12/21/2012

Linking Climate Model Pieces Together with a New and Improved “Coupler.”

Summary

The international Climate Model Intercomparison Project (CMIP5) has produced an enormous number of
climate and Earth system model simulations to help scientists understand climate change and variability. Performing those simulations and analyzing the data requires a great deal of sophisticated and high performance software, some of which is freely available to the community as open source. A recent issue of the journal Geoscientific Model Development was devoted to “Community Software to Support the Delivery of CMIP5.” Coupling software in an Earth system model, sometimes called ‘the coupler,’ is the software used to get the ocean, atmosphere, land surface, and sea ice models to talk to each other and simulate one system. Researchers at Argonne National Laboratory developed the Model Coupling Toolkit (MCT) used as the foundation coupling software in the U.S. Department of Energy/National Science Foundation-developed Community Earth System Model (CESM), one of the biggest contributers to CMIP5. This coupling software performs well on high-performance, massively parallel computers and is straightforward to integrate into a climate model, important “coupler” criteria.

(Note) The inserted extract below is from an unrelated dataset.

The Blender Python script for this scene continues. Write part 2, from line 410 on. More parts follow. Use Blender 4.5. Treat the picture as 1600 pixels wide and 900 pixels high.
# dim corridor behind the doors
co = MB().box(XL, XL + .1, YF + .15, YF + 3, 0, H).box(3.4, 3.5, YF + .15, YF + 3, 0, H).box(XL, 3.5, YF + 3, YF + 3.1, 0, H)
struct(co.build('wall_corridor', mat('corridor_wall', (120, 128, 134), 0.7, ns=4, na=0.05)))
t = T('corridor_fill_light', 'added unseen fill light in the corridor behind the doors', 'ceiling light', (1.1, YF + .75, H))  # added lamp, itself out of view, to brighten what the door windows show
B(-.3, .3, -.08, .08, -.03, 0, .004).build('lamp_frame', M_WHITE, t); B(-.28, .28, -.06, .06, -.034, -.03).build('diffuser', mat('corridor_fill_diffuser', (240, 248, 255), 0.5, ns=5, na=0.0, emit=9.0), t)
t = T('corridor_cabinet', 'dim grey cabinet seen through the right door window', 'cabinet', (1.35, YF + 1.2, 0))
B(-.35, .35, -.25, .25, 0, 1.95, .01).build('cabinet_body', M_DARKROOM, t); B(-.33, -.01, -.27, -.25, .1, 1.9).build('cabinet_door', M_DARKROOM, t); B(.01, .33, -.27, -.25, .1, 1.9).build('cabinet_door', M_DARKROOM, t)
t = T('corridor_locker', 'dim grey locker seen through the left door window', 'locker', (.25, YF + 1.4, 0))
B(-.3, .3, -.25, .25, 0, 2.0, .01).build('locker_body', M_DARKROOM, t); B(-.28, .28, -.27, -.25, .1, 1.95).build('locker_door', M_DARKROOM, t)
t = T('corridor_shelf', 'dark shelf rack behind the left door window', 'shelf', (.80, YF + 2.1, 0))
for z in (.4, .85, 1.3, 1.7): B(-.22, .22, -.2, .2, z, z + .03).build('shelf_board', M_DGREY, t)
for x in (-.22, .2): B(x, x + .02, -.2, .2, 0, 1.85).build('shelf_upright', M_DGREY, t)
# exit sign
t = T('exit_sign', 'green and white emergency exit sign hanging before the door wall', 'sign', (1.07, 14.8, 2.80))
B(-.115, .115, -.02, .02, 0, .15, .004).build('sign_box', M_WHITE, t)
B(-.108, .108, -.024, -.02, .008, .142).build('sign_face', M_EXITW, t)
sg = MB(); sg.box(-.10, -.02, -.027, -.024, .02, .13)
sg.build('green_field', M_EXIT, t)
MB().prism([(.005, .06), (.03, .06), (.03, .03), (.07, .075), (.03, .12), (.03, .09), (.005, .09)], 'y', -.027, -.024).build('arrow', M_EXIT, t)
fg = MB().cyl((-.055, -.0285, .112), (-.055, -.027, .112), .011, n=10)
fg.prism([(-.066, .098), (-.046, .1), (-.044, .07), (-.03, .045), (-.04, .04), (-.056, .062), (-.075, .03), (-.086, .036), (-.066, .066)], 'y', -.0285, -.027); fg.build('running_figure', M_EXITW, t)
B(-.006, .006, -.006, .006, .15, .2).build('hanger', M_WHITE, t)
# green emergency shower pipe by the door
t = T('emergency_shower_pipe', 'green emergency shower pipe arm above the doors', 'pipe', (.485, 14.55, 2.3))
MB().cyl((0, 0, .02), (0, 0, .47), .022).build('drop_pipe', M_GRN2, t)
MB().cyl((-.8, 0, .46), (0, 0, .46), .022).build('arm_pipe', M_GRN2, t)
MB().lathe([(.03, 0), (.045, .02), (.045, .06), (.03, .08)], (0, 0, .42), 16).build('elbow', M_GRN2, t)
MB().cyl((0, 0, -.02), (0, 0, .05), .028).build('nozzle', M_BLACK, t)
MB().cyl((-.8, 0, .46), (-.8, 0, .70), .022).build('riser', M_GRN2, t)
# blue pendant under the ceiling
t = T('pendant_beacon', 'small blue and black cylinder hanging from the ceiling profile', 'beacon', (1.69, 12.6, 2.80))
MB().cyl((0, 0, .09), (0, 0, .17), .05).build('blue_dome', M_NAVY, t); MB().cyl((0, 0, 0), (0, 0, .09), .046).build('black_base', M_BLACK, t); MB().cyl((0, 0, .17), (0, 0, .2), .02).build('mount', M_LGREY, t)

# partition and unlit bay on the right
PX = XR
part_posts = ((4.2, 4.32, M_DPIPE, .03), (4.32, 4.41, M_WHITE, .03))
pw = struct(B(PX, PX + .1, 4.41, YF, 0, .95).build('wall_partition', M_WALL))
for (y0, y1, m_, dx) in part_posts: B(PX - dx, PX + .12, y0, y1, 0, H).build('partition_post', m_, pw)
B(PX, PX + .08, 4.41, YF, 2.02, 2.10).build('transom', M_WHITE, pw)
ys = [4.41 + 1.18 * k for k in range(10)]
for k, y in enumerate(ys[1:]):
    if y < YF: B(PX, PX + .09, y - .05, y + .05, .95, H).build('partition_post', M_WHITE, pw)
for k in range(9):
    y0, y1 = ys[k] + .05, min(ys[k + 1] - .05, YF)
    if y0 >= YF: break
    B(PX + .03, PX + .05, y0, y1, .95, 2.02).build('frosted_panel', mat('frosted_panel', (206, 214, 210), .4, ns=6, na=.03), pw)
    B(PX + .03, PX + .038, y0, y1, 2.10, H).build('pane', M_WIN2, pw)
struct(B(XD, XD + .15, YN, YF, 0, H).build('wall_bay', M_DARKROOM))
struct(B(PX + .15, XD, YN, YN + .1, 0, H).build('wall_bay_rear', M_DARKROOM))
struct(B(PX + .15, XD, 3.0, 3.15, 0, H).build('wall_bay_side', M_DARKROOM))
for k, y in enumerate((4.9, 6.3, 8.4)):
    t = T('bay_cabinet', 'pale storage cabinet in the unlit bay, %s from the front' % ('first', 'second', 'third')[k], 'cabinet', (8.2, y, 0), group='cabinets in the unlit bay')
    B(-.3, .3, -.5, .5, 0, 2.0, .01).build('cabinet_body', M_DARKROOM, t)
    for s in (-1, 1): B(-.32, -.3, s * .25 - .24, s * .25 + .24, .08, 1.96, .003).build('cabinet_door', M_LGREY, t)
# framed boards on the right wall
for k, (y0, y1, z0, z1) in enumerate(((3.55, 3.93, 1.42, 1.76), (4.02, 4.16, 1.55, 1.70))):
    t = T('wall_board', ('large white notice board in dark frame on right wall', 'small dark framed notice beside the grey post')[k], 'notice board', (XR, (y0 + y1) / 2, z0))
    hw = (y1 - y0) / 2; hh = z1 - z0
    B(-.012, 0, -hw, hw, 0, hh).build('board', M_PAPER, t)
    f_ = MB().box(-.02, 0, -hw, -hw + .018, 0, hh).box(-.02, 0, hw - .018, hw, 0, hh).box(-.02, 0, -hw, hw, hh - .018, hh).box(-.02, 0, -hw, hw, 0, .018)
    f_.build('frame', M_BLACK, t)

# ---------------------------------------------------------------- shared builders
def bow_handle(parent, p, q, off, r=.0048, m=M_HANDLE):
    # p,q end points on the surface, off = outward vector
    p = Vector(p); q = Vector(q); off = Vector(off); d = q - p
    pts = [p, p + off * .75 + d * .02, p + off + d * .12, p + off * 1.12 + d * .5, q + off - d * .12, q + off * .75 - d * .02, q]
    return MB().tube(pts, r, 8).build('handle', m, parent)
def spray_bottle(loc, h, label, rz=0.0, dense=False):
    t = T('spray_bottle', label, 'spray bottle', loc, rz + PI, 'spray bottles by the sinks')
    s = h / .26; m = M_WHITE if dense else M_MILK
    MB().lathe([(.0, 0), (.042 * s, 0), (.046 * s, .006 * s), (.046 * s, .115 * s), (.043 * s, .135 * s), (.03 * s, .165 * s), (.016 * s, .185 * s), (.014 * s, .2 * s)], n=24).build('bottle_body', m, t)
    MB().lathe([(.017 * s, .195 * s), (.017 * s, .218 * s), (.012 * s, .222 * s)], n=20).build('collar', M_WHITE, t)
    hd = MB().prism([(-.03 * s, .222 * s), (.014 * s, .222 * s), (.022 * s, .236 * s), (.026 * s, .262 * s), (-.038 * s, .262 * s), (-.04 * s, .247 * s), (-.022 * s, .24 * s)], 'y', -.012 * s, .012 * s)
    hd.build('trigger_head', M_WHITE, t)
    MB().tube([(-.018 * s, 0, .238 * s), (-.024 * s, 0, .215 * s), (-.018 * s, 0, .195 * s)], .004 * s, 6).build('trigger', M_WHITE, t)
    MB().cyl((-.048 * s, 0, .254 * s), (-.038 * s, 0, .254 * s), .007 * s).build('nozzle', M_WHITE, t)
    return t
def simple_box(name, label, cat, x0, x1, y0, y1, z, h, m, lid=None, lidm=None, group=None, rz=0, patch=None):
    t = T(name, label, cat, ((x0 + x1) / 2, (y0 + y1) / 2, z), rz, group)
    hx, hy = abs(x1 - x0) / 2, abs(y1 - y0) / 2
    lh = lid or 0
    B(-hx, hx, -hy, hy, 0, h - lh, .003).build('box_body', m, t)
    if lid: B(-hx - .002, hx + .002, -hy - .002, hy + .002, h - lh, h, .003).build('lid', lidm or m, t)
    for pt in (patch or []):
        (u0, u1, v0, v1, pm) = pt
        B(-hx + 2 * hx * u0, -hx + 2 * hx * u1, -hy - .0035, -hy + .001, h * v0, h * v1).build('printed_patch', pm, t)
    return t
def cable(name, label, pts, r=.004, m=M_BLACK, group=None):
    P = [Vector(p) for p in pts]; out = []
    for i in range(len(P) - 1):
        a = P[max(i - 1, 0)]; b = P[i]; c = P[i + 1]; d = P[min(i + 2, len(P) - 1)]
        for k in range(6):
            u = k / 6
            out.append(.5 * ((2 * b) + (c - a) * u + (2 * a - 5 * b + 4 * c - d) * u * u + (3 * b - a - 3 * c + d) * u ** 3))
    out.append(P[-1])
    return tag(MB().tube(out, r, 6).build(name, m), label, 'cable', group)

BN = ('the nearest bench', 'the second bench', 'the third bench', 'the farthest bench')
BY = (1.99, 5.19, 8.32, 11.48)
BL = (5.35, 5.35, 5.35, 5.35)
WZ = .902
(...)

In addition to the CESM, five out of seven European-developed climate models contributing to CMIP5 used a coupler called OASIS whose developers recently announced a new version of their software that includes MCT.

References

Valcke, S., V. Balaji, A. Craig, C. DeLuca, R. Dunlap, R. W. Ford, R. Jacob, J. Larson, R.  O’Kuinghttons, G. D.
Riley, and M. Vertenstein. 2012. “Coupling Technologies for Earth System Modelling,” Geoscientific Model Development 5, 1589–96. DOI: 10.5194/gmd-5-1589-2012.